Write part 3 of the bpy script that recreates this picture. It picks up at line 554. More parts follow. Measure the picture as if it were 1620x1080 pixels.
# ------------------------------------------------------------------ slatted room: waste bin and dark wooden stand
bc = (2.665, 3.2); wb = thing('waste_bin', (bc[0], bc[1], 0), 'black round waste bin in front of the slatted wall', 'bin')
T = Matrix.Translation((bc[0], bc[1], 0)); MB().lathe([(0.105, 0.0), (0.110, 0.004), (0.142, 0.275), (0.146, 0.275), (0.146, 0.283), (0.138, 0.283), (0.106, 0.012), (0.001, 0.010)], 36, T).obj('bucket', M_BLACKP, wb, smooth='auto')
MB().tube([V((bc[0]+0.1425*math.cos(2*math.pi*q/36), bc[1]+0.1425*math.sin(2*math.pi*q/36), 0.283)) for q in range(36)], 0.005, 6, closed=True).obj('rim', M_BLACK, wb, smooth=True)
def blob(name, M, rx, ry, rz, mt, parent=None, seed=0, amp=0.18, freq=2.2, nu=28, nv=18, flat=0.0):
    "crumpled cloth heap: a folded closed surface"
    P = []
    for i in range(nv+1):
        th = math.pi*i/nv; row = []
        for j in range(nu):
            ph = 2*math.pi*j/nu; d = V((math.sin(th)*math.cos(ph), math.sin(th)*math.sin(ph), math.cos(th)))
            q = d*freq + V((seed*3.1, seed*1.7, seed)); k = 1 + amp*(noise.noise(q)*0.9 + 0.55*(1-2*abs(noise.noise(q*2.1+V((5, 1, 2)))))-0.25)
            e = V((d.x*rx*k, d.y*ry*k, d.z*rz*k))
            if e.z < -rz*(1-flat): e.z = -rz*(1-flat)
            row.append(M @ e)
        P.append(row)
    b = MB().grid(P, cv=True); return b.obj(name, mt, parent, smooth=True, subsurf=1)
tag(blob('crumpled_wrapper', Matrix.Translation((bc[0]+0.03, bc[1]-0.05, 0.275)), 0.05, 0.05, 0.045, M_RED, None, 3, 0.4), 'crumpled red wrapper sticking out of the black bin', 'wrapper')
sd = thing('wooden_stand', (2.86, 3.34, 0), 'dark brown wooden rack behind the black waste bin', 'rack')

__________

**Brief**.
From the data above, extract every line in its exact form.

**Solution**.
Write part 3 of the bpy script that recreates this picture. It picks up at line 554. More parts follow. Measure the picture as if it were 1620x1080 pixels.
# ------------------------------------------------------------------ slatted room: waste bin and dark wooden stand
bc = (2.665, 3.2); wb = thing('waste_bin', (bc[0], bc[1], 0), 'black round waste bin in front of the slatted wall', 'bin')
T = Matrix.Translation((bc[0], bc[1], 0)); MB().lathe([(0.105, 0.0), (0.110, 0.004), (0.142, 0.275), (0.146, 0.275), (0.146, 0.283), (0.138, 0.283), (0.106, 0.012), (0.001, 0.010)], 36, T).obj('bucket', M_BLACKP, wb, smooth='auto')
MB().tube([V((bc[0]+0.1425*math.cos(2*math.pi*q/36), bc[1]+0.1425*math.sin(2*math.pi*q/36), 0.283)) for q in range(36)], 0.005, 6, closed=True).obj('rim', M_BLACK, wb, smooth=True)
def blob(name, M, rx, ry, rz, mt, parent=None, seed=0, amp=0.18, freq=2.2, nu=28, nv=18, flat=0.0):
    "crumpled cloth heap: a folded closed surface"
    P = []
    for i in range(nv+1):
        th = math.pi*i/nv; row = []
        for j in range(nu):
            ph = 2*math.pi*j/nu; d = V((math.sin(th)*math.cos(ph), math.sin(th)*math.sin(ph), math.cos(th)))
            q = d*freq + V((seed*3.1, seed*1.7, seed)); k = 1 + amp*(noise.noise(q)*0.9 + 0.55*(1-2*abs(noise.noise(q*2.1+V((5, 1, 2)))))-0.25)
            e = V((d.x*rx*k, d.y*ry*k, d.z*rz*k))
            if e.z < -rz*(1-flat): e.z = -rz*(1-flat)
            row.append(M @ e)
        P.append(row)
    b = MB().grid(P, cv=True); return b.obj(name, mt, parent, smooth=True, subsurf=1)
tag(blob('crumpled_wrapper', Matrix.Translation((bc[0]+0.03, bc[1]-0.05, 0.275)), 0.05, 0.05, 0.045, M_RED, None, 3, 0.4), 'crumpled red wrapper sticking out of the black bin', 'wrapper')
sd = thing('wooden_stand', (2.86, 3.34, 0), 'dark brown wooden rack behind the black waste bin', 'rack')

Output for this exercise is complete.